* _INFORMATION SUPPLIED_
.....
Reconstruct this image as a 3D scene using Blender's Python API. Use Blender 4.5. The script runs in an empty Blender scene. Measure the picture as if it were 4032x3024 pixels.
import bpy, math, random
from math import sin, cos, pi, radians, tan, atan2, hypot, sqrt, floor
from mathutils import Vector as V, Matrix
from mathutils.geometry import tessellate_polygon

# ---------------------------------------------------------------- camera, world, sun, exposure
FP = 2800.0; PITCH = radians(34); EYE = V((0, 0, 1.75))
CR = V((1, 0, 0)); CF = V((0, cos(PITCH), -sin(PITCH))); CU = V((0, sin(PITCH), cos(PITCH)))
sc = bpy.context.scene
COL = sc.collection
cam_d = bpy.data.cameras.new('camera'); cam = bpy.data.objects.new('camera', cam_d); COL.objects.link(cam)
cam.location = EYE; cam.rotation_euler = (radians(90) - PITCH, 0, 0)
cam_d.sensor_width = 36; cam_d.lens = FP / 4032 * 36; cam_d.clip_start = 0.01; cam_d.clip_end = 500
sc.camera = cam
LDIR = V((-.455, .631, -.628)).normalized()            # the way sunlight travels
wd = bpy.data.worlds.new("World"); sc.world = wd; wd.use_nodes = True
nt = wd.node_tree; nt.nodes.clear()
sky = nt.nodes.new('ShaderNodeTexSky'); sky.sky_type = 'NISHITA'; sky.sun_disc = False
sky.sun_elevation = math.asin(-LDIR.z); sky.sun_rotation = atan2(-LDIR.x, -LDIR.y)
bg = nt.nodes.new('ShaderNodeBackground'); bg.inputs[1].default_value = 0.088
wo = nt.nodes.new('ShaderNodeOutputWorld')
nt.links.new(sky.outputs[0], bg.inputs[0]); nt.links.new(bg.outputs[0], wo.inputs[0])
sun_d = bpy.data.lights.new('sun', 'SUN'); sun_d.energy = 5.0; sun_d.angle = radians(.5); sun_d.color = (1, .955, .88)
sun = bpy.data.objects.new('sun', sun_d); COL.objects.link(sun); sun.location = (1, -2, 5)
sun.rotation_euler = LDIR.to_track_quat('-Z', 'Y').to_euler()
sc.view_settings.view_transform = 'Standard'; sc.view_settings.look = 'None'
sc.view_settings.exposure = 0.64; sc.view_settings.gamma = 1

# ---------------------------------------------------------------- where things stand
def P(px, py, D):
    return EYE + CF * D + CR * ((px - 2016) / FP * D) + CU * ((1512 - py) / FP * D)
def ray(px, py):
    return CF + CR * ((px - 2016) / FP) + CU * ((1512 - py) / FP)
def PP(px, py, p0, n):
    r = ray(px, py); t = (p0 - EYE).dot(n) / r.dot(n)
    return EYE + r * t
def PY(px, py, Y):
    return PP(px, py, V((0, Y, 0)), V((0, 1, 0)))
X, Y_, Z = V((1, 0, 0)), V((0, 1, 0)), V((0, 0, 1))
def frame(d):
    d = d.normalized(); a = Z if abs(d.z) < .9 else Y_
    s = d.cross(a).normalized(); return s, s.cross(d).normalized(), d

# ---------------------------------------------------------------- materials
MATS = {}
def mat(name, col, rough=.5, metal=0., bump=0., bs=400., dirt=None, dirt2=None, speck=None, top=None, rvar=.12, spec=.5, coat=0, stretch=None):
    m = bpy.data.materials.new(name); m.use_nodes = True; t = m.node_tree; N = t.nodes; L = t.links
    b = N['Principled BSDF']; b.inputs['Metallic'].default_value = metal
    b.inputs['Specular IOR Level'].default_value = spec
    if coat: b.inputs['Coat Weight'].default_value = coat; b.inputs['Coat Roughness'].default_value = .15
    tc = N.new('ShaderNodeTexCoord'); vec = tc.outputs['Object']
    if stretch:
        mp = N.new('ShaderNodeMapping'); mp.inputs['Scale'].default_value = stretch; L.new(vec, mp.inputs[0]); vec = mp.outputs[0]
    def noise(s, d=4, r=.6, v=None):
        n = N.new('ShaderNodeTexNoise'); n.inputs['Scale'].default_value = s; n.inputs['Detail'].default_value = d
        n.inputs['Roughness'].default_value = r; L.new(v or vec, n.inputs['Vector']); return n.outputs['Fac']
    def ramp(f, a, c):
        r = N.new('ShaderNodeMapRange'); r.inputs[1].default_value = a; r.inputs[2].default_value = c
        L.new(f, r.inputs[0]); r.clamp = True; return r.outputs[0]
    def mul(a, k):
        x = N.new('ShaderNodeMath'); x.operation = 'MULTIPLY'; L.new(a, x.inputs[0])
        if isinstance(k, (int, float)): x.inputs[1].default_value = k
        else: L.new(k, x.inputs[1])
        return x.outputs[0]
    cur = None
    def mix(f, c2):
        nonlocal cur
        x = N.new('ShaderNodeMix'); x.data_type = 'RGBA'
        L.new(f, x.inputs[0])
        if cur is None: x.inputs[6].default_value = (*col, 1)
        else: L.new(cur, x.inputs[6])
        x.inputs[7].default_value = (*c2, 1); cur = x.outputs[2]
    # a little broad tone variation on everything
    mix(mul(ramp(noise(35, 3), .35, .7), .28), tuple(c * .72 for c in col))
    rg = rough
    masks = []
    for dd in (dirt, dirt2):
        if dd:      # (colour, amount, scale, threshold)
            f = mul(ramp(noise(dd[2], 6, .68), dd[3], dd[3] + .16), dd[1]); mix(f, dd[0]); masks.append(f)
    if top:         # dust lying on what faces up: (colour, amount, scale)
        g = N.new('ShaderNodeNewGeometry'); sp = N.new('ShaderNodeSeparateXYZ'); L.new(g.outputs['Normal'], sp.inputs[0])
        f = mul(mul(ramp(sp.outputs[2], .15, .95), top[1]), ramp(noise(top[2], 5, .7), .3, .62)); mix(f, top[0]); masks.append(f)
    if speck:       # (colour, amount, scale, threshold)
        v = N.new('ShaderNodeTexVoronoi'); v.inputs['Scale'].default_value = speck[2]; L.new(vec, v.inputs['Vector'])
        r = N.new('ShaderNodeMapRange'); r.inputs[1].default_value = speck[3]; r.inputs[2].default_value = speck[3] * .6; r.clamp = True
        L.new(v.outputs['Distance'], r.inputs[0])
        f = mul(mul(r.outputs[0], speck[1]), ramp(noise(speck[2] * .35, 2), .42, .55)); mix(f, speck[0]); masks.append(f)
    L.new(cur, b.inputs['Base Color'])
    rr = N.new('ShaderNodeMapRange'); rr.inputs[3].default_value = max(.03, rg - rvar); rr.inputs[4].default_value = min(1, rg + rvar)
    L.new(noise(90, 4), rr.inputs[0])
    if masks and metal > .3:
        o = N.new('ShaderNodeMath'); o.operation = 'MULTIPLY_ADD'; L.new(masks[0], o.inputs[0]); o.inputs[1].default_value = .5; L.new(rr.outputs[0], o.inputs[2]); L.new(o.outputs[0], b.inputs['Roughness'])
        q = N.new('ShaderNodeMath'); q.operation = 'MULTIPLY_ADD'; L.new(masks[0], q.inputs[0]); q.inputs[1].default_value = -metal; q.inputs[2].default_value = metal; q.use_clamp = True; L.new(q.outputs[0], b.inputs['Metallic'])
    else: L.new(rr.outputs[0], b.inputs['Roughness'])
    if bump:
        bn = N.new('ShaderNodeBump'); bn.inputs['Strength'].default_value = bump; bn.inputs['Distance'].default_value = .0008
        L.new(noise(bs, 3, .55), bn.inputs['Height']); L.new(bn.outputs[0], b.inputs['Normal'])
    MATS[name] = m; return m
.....
* _TO BE DONE_
Return the opening line of the data and every line after it through the line containing "sc.view_settings.exposure = 0.64;", please, exactly as written and with nothing added.

* _PROBLEM SOLUTION_
Reconstruct this image as a 3D scene using Blender's Python API. Use Blender 4.5. The script runs in an empty Blender scene. Measure the picture as if it were 4032x3024 pixels.
import bpy, math, random
from math import sin, cos, pi, radians, tan, atan2, hypot, sqrt, floor
from mathutils import Vector as V, Matrix
from mathutils.geometry import tessellate_polygon

# ---------------------------------------------------------------- camera, world, sun, exposure
FP = 2800.0; PITCH = radians(34); EYE = V((0, 0, 1.75))
CR = V((1, 0, 0)); CF = V((0, cos(PITCH), -sin(PITCH))); CU = V((0, sin(PITCH), cos(PITCH)))
sc = bpy.context.scene
COL = sc.collection
cam_d = bpy.data.cameras.new('camera'); cam = bpy.data.objects.new('camera', cam_d); COL.objects.link(cam)
cam.location = EYE; cam.rotation_euler = (radians(90) - PITCH, 0, 0)
cam_d.sensor_width = 36; cam_d.lens = FP / 4032 * 36; cam_d.clip_start = 0.01; cam_d.clip_end = 500
sc.camera = cam
LDIR = V((-.455, .631, -.628)).normalized()            # the way sunlight travels
wd = bpy.data.worlds.new("World"); sc.world = wd; wd.use_nodes = True
nt = wd.node_tree; nt.nodes.clear()
sky = nt.nodes.new('ShaderNodeTexSky'); sky.sky_type = 'NISHITA'; sky.sun_disc = False
sky.sun_elevation = math.asin(-LDIR.z); sky.sun_rotation = atan2(-LDIR.x, -LDIR.y)
bg = nt.nodes.new('ShaderNodeBackground'); bg.inputs[1].default_value = 0.088
wo = nt.nodes.new('ShaderNodeOutputWorld')
nt.links.new(sky.outputs[0], bg.inputs[0]); nt.links.new(bg.outputs[0], wo.inputs[0])
sun_d = bpy.data.lights.new('sun', 'SUN'); sun_d.energy = 5.0; sun_d.angle = radians(.5); sun_d.color = (1, .955, .88)
sun = bpy.data.objects.new('sun', sun_d); COL.objects.link(sun); sun.location = (1, -2, 5)
sun.rotation_euler = LDIR.to_track_quat('-Z', 'Y').to_euler()
sc.view_settings.view_transform = 'Standard'; sc.view_settings.look = 'None'
sc.view_settings.exposure = 0.64; sc.view_settings.gamma = 1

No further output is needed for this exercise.